→ **PROBLEM TO SOLVE**: From the listing below, copy only the lines running from the line that contains "Recreate this scene" to the line that contains "S.cycles.denoiser = 'OPENIMAGEDENOISE'", both included.

→ **ENTRIES SHOWN**:
════

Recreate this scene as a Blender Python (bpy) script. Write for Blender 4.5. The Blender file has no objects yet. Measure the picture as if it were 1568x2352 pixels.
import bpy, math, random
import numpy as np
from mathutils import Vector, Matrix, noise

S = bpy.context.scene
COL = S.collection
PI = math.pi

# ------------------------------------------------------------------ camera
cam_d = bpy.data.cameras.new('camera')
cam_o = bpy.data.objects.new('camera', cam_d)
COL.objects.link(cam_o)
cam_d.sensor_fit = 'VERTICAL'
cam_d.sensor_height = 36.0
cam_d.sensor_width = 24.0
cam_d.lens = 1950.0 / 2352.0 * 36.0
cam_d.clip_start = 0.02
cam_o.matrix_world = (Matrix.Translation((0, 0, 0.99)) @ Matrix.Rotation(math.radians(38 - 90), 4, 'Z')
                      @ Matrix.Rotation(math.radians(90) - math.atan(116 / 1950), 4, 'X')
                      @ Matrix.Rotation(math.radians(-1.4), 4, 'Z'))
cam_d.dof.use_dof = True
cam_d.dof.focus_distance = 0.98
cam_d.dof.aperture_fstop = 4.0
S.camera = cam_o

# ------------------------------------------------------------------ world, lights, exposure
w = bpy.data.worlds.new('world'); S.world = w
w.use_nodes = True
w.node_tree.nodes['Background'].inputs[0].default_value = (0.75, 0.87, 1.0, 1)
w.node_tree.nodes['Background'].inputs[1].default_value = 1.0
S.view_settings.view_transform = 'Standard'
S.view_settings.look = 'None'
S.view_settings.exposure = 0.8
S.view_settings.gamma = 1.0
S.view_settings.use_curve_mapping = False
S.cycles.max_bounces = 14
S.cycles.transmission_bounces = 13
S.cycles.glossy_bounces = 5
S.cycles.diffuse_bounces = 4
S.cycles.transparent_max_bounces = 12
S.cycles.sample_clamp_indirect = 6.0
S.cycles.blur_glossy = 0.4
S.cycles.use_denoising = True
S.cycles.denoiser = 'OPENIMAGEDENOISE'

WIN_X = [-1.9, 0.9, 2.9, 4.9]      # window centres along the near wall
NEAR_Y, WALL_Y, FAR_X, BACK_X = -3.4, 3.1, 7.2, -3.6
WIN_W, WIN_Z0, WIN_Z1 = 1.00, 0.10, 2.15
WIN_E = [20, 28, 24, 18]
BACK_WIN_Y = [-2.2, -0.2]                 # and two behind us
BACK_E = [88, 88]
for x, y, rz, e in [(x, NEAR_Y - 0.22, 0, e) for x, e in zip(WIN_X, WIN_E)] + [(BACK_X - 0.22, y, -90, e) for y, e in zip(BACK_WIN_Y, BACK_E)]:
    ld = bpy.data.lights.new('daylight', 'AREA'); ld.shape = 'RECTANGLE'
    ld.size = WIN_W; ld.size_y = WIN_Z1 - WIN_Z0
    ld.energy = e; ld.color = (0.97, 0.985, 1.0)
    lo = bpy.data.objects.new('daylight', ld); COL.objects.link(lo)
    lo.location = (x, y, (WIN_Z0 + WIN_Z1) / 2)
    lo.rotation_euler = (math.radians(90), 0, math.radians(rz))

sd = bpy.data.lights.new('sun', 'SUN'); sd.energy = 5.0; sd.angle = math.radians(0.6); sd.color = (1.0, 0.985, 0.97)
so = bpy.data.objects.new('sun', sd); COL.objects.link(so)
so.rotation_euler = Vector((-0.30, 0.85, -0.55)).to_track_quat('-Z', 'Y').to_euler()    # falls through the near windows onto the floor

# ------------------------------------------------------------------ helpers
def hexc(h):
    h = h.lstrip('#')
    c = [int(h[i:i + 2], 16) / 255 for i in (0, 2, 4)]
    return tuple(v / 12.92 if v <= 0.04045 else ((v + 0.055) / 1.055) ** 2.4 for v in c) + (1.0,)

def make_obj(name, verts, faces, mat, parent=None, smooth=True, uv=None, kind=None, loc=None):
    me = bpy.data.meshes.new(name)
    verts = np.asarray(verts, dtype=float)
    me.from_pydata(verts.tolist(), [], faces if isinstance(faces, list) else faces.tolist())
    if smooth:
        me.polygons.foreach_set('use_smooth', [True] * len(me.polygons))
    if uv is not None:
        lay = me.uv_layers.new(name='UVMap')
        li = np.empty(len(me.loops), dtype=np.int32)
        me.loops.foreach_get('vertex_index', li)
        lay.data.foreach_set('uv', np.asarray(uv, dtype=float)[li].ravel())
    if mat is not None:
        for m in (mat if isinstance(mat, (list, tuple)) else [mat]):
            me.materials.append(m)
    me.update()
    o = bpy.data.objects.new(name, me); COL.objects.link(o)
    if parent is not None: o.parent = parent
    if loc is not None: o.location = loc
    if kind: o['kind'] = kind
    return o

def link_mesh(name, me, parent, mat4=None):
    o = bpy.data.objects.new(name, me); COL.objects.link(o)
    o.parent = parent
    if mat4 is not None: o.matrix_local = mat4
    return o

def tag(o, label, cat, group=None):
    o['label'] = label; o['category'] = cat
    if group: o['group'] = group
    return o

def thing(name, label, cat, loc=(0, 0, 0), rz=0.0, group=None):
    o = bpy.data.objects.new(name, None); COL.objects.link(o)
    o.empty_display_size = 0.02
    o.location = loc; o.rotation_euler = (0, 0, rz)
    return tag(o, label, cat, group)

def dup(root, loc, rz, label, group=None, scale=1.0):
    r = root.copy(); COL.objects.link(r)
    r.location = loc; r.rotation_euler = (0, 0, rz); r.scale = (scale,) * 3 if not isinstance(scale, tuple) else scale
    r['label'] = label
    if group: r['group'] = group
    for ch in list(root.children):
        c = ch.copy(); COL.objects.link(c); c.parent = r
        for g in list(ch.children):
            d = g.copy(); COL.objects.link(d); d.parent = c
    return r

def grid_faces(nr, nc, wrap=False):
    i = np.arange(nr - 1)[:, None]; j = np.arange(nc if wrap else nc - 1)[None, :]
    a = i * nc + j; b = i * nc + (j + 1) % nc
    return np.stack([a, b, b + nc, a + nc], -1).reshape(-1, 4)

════

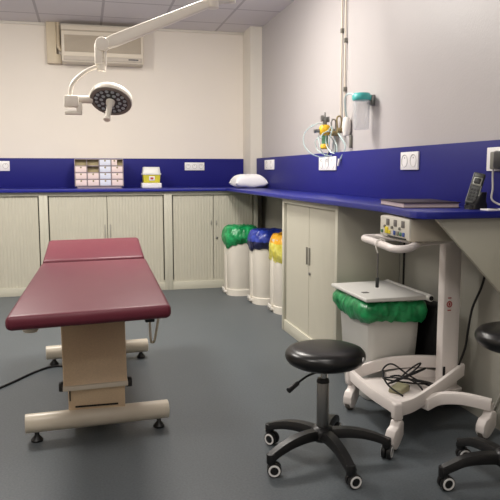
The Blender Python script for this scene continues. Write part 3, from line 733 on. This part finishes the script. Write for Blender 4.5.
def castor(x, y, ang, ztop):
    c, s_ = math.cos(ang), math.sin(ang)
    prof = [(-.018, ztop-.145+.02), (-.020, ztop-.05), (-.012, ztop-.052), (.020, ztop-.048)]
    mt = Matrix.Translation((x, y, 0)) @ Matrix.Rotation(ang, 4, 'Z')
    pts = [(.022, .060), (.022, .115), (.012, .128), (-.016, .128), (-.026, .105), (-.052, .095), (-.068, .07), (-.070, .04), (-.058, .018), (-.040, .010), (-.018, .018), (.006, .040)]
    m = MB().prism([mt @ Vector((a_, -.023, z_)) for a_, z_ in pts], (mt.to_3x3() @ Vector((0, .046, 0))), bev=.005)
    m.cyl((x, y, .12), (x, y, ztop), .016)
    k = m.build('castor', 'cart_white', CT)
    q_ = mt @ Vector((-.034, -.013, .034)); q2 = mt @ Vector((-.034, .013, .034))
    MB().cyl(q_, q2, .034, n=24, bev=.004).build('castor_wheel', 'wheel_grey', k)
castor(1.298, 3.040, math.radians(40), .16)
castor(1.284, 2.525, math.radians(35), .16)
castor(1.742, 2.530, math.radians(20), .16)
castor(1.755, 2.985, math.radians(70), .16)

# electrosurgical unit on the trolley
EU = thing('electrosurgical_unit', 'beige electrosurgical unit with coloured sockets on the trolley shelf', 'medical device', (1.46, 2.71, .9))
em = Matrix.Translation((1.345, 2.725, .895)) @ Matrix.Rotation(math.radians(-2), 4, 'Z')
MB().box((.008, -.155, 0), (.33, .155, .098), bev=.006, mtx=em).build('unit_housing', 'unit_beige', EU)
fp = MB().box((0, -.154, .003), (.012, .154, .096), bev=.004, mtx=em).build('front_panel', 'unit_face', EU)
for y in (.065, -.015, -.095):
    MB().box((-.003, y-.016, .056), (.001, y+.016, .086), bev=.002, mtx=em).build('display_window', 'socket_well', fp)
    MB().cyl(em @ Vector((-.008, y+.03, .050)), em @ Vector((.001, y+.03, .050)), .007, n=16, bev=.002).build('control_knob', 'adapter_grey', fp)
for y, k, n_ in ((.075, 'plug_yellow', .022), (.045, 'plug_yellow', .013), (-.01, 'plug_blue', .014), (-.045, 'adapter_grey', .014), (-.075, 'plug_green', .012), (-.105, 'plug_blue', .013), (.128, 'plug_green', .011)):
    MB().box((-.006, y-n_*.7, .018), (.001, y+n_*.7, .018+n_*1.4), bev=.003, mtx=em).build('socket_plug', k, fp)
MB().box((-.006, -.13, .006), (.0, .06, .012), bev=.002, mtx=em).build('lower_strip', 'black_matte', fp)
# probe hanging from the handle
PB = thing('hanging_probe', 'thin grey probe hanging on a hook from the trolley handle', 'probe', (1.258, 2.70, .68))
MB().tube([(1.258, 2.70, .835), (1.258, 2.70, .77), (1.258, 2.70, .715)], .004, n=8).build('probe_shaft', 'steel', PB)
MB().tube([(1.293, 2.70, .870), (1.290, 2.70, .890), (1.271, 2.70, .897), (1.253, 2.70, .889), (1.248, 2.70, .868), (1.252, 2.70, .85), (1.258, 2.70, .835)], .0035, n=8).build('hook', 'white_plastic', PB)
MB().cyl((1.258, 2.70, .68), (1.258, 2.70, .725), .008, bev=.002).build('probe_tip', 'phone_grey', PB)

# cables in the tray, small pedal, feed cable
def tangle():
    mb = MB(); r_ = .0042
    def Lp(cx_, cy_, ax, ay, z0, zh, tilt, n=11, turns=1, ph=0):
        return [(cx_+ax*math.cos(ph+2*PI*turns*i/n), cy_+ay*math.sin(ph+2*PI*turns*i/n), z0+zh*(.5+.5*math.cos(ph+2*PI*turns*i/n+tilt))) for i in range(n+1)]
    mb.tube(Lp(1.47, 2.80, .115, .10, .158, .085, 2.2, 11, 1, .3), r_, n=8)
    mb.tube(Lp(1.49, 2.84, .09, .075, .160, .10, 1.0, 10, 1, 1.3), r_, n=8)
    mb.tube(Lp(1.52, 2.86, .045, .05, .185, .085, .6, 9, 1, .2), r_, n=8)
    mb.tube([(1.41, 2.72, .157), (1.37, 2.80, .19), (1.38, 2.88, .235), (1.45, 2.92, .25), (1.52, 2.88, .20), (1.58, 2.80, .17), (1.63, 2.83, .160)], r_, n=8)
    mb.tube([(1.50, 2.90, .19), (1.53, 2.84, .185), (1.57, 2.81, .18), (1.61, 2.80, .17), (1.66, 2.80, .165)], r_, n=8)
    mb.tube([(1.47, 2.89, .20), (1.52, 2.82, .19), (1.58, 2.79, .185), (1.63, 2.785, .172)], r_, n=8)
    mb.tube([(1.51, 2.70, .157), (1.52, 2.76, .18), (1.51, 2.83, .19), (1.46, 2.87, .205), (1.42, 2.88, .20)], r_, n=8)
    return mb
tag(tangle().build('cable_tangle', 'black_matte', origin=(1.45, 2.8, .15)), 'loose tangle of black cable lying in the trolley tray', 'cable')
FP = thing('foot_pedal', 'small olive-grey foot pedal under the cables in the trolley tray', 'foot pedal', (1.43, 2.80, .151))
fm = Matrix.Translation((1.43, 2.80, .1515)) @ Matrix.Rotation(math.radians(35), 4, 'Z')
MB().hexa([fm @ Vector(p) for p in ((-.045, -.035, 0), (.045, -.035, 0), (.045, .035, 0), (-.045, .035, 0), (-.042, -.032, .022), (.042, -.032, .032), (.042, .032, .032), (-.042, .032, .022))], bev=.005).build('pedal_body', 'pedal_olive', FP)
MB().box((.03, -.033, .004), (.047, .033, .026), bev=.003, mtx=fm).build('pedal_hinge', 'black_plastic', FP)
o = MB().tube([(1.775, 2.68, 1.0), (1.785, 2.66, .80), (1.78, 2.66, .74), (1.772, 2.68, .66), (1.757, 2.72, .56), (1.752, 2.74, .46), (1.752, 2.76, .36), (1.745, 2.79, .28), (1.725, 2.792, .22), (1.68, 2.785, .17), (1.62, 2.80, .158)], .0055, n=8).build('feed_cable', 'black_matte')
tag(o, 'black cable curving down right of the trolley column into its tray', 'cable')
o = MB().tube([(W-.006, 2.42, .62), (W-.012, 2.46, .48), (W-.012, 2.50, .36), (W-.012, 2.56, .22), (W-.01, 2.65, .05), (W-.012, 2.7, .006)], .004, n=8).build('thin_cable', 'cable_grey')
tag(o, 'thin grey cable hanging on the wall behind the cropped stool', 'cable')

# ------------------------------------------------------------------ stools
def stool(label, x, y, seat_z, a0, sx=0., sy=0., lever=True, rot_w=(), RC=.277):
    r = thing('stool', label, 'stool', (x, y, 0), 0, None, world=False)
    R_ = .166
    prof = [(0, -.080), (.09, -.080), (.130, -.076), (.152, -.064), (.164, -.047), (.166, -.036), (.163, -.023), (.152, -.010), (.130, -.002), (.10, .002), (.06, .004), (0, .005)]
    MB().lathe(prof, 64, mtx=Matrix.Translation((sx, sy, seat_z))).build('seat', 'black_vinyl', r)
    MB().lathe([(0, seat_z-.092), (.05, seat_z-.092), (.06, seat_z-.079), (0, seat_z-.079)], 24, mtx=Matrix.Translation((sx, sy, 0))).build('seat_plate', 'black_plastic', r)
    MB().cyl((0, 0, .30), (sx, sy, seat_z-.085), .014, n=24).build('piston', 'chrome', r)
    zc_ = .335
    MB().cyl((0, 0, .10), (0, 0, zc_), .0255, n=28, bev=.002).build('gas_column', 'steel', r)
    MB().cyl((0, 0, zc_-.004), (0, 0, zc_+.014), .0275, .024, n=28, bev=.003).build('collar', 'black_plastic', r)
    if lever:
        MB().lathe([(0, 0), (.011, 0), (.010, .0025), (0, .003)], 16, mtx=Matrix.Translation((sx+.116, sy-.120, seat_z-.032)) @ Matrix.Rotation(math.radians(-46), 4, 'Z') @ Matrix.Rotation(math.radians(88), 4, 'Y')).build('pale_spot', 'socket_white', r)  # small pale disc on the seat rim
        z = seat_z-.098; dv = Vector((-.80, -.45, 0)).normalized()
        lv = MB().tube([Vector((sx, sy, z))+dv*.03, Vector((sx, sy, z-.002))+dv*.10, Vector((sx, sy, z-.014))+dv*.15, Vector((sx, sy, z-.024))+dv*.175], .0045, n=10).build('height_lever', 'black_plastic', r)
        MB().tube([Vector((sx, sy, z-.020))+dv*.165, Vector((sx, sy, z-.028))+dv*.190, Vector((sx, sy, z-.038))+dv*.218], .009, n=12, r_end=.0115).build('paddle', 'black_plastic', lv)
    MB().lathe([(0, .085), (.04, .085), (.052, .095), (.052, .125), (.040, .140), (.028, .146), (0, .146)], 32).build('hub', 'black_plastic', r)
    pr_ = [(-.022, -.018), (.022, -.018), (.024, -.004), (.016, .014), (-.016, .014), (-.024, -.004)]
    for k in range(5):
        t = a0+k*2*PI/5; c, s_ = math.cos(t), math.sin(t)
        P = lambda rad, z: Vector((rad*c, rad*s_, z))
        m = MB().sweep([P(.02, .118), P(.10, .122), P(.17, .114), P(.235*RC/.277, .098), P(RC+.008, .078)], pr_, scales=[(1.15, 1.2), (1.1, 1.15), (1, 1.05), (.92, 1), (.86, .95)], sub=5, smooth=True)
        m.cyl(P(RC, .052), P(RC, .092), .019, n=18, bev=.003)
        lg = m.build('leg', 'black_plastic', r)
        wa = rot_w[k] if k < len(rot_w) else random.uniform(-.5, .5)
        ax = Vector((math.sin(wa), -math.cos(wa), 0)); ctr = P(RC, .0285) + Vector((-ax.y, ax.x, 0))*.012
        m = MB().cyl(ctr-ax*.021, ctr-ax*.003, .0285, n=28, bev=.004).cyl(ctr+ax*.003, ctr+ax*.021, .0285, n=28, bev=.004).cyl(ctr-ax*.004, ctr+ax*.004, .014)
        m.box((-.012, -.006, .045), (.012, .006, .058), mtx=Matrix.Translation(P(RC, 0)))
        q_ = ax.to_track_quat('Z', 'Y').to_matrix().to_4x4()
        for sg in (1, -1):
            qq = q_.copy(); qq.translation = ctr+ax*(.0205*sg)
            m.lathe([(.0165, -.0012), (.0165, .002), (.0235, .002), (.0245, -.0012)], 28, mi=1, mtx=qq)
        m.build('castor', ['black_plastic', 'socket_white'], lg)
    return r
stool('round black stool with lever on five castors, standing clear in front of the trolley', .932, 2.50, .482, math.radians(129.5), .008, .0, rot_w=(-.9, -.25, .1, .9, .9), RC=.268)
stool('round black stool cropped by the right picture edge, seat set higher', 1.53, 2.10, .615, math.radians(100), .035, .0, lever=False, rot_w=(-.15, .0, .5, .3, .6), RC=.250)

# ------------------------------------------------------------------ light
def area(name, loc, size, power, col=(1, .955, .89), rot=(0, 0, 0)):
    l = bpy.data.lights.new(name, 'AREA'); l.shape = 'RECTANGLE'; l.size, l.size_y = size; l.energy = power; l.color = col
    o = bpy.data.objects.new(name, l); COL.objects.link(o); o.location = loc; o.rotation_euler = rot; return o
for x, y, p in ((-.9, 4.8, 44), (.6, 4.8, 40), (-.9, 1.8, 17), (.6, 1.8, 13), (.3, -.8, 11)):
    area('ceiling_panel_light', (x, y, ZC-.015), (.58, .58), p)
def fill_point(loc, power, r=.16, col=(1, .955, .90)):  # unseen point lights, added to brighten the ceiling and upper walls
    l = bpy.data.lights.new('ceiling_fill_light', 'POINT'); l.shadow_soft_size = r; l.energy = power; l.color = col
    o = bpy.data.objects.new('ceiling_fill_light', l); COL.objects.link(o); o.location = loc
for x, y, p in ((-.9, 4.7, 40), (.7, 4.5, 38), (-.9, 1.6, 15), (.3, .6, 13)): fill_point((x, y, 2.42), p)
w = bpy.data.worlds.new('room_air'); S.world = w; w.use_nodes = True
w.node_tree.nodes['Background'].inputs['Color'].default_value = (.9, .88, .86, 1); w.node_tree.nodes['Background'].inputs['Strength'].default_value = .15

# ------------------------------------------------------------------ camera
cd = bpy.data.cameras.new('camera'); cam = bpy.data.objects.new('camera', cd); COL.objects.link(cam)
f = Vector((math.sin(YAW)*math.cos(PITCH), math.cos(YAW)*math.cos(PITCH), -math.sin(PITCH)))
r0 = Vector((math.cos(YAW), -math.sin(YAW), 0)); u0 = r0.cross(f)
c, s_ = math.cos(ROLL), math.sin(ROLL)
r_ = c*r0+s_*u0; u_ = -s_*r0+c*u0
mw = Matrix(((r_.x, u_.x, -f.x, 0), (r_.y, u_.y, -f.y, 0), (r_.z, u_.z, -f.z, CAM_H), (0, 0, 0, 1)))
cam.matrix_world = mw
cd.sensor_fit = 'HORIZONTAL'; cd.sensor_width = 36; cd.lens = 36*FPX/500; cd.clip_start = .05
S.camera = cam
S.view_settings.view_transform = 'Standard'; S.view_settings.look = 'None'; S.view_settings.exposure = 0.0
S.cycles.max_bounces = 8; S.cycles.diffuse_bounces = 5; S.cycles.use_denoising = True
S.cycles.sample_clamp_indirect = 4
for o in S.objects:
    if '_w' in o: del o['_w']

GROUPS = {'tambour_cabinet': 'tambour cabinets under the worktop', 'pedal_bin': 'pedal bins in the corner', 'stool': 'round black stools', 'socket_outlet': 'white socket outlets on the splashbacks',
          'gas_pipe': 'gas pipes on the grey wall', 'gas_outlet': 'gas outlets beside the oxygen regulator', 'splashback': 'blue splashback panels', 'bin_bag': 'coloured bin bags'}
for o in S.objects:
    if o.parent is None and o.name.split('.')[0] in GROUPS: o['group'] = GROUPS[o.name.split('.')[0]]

════

→ **OUTPUT OF THE TASK**:
Recreate this scene as a Blender Python (bpy) script. Write for Blender 4.5. The Blender file has no objects yet. Measure the picture as if it were 1568x2352 pixels.
import bpy, math, random
import numpy as np
from mathutils import Vector, Matrix, noise

S = bpy.context.scene
COL = S.collection
PI = math.pi

# ------------------------------------------------------------------ camera
cam_d = bpy.data.cameras.new('camera')
cam_o = bpy.data.objects.new('camera', cam_d)
COL.objects.link(cam_o)
cam_d.sensor_fit = 'VERTICAL'
cam_d.sensor_height = 36.0
cam_d.sensor_width = 24.0
cam_d.lens = 1950.0 / 2352.0 * 36.0
cam_d.clip_start = 0.02
cam_o.matrix_world = (Matrix.Translation((0, 0, 0.99)) @ Matrix.Rotation(math.radians(38 - 90), 4, 'Z')
                      @ Matrix.Rotation(math.radians(90) - math.atan(116 / 1950), 4, 'X')
                      @ Matrix.Rotation(math.radians(-1.4), 4, 'Z'))
cam_d.dof.use_dof = True
cam_d.dof.focus_distance = 0.98
cam_d.dof.aperture_fstop = 4.0
S.camera = cam_o

# ------------------------------------------------------------------ world, lights, exposure
w = bpy.data.worlds.new('world'); S.world = w
w.use_nodes = True
w.node_tree.nodes['Background'].inputs[0].default_value = (0.75, 0.87, 1.0, 1)
w.node_tree.nodes['Background'].inputs[1].default_value = 1.0
S.view_settings.view_transform = 'Standard'
S.view_settings.look = 'None'
S.view_settings.exposure = 0.8
S.view_settings.gamma = 1.0
S.view_settings.use_curve_mapping = False
S.cycles.max_bounces = 14
S.cycles.transmission_bounces = 13
S.cycles.glossy_bounces = 5
S.cycles.diffuse_bounces = 4
S.cycles.transparent_max_bounces = 12
S.cycles.sample_clamp_indirect = 6.0
S.cycles.blur_glossy = 0.4
S.cycles.use_denoising = True
S.cycles.denoiser = 'OPENIMAGEDENOISE'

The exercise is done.